Fried Goat Cheese Salad with Pear and Arugula

I believe in a well-rounded diet.

Fried goat cheese is round. A pear is also kinda sorta round.

So today I'm sharing with you a favorite salad of mine, based on a fried goat cheese salad I had at Bacchus in Richmond's fan area.

To start, freeze goat cheese for 15 minutes. This will make slicing it easier and won't affect the taste! While that's happening, assemble the troops:

What's great about this recipe is that you probably already have the breadcrumbs, eggs, and flour in your kitchen. So once the cheese is frozen, slice it up into pieces about 1/4-1/2 inch thick. I used dental floss to easily cut through the cheese, but had to reshape it a bit at the bottom.

PS - more tips for frying goat cheese at the bottom of the post.

Dredge the cheese into flour, then eggs, then breadcrumbs, making sure it gets evenly coated at each step.

Oops, missed a spot...soon after this picture I realized I needed two hands to keep going and then put down the camera...

Next, fry the cheese (I love saying these words together) in hot oil that just barely coats the bottom of a non-stick pan, until golden brown on each side. To test if the oil is hot enough, I usually will dip a tiny corner of whatever I'm frying into the oil - if it sizzles immediately, it's ready. If not, it needs more time to heat up.

Is there anything more beautiful? I mean, I'm sure there is - but it's hard to think of something while you're staring at that, isn't it?

Toss the arugula with fig balsamic vinegar, olive oil, and pear. The sweet fig flavor compliments the peppery arugula. Top it with the fried goat cheese and enjoy your rich, well-"rounded" meal. :o)

Up next...fried brie?

Fried Goat Cheese Salad with Pear and Arugula
serves three; yields about 8 pieces of fried goat cheese, depending on how thick you cut the cheese

For fried goat cheese

  • 16 oz. goat cheese log (plan or herb flavored)
  • 1 cup Italian or panko breadcrumbs
  • 2 eggs, beaten
  • 1/2 cup of flour
  • olive oil
  • Fig balsamic vinegar
  • If using panko breadcrumbs, you'll need the following for seasoning. If not -- ignore!
  • 2 tsp. dried parsley
  • 1 tsp. dried thyme
  • 1/2 tsp. garlic powder
  • 1/2 tsp. ground black pepper
  • pinch of kosher salt

For salad

  • 4-5 cups arugula or arugula-blend lettuce
  • 1 medium pear, cubed
  • Lawry's Seasoned Salt and black pepper, to taste

1. Freeze goat cheese for 15 minutes. While freezing, prepare dredging station with three small bowls. Beat two eggs in a bowl. Set aside. 

2. Pour 1 cup bread crumbs into another bowl. Set aside.
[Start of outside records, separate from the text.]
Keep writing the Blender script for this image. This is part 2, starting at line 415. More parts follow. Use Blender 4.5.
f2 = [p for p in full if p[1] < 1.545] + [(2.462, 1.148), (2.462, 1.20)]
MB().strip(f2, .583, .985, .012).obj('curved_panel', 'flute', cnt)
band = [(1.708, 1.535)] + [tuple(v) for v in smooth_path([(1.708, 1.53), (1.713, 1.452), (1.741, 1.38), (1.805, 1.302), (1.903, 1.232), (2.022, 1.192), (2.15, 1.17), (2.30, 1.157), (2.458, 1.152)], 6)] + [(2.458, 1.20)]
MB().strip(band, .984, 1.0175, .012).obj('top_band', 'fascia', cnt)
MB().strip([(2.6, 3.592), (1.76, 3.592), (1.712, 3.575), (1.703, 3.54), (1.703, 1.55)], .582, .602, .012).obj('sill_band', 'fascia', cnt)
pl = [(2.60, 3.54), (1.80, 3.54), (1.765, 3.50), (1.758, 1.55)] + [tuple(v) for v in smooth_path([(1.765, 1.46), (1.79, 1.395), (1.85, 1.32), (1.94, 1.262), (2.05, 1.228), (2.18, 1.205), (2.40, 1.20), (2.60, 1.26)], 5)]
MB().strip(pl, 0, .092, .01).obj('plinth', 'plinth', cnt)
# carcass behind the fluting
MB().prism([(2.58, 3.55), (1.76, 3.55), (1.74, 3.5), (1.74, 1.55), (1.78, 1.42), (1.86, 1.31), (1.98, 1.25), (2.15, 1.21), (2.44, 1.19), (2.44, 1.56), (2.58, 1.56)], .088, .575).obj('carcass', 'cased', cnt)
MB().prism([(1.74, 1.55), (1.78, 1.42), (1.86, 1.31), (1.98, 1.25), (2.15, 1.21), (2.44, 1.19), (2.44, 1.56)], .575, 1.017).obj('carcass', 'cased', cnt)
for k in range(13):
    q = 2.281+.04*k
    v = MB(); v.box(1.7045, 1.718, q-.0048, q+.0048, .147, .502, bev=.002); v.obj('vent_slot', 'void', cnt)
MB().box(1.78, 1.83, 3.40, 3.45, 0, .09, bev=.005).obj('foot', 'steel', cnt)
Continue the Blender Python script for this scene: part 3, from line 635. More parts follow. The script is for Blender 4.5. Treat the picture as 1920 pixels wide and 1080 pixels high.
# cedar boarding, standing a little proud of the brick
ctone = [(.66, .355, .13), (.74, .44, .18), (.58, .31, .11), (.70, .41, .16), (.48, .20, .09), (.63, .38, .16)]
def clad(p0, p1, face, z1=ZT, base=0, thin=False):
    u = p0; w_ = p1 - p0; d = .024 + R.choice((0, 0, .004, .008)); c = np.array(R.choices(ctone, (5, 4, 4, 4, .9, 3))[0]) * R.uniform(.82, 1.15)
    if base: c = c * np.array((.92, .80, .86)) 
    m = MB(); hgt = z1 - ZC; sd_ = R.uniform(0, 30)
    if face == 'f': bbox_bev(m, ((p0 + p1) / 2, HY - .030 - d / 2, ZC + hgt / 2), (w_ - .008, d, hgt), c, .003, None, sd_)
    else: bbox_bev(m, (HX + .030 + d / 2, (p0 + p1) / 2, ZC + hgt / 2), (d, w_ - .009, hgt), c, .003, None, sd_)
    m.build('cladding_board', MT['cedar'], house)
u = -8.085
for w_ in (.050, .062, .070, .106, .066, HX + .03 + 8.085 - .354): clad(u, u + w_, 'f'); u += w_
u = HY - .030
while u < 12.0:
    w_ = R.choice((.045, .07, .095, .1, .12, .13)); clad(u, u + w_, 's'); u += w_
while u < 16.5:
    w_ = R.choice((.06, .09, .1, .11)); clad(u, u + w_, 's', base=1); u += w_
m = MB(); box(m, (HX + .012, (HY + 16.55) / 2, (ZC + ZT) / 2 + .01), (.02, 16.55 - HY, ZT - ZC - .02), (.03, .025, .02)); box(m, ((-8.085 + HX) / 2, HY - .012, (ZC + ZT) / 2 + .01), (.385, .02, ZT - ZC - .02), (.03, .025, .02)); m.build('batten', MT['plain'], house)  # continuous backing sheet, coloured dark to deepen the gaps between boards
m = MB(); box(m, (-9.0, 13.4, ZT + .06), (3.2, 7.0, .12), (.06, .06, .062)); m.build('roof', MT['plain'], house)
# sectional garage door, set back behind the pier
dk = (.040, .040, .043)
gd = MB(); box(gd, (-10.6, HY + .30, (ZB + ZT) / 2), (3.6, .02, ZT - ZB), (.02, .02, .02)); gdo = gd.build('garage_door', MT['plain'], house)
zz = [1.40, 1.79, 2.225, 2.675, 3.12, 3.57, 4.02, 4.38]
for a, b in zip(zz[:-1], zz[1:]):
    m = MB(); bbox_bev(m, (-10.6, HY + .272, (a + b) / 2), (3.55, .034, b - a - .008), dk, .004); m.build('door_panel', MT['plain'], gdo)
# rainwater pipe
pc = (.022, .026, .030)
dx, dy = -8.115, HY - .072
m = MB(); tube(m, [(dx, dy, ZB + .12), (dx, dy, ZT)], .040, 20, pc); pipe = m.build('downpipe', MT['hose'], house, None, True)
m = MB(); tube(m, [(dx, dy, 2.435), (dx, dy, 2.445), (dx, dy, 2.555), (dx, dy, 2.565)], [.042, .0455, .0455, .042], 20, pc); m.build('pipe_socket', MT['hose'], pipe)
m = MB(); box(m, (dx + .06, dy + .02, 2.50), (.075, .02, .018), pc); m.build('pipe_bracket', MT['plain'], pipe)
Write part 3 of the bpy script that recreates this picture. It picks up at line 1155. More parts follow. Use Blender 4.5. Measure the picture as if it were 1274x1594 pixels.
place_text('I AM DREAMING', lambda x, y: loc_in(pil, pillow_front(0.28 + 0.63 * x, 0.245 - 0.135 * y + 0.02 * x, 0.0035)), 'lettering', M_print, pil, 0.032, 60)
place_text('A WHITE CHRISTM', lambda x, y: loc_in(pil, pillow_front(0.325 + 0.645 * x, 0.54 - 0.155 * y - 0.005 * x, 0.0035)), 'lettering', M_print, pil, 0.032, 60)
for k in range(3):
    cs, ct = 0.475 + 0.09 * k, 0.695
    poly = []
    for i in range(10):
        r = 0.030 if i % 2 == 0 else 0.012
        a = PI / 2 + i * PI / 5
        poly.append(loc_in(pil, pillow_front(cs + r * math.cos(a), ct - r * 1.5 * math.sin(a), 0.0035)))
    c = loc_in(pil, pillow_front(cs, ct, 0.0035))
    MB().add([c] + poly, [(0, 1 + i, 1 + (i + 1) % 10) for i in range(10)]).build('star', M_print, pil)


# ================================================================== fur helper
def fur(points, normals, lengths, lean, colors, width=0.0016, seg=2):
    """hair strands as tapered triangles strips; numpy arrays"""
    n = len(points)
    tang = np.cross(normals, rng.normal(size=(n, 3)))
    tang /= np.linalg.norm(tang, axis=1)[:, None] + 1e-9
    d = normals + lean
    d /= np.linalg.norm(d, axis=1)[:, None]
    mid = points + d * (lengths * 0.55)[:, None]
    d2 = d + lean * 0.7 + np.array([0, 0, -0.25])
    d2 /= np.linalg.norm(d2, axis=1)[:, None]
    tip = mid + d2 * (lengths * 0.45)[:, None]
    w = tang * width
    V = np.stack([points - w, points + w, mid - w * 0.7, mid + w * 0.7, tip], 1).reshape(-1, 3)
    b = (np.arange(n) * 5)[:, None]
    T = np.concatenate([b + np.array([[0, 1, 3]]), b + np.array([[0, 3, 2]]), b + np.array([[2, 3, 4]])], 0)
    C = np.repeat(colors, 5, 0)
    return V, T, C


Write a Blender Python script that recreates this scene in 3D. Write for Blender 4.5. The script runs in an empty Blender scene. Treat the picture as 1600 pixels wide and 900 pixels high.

If using panko breadcrumbs: add the parsley, thyme, granulated garlic, ground black pepper, and kosher salt and stir to combine. Italian breadcrumbs are already seasoned.

3. Pour 1/2 cup of flour into a final bowl. Set aside. Line a sheet pan or plate with wax or parchment paper.

4. Remove goat cheese from freezer and unwrap. Slice into 1/4-1/2 inch pieces.

5. Put the cheese round into flour, then egg, then panko breadcrumbs. Flip cheese in each bowl to coat on both sides. Put the coated cheese round on your lined pan or plate.

6. Put a little olive oil in a nonstick pan, enough to coat the bottom. Set it on the stove over medium-high heat (you want it hot, but not smoking). When the oil shimmers, drop in 3-4 cheese rounds, depending on the size of the pan. Do not overcrowd.

7. Set the cheese down gently in the hot oil. It should start to bubble around the edges immediately. Keep an eye on your cheese, as it cooks fast. When the cheese is brown on one side, flip it over carefully with a spatula or use tongs.

8. Remove from the oil and place on the parchment paper. While cooling, dress arugula and cubed pear with fig balsamic vinegar and olive oil to taste. Top with warm, fried goat cheese.

Tips for frying goat cheese:

  • To make the cheese easier to slice, freeze for about 15 minutes to firm it up before cutting into rounds.
  • Use a sharp, non-serrated knife to cut. Be sure to rinse with warm water and wipe it down with a paper towel between slices. Goat cheese is sticky.
  • Try cutting it cheese-shop style, with a piece of clean stainless steel wire—or unflavored dental floss.
  • The cheese may crumble a little as or after you slice. Just smush it into a rough, round shape and keep going.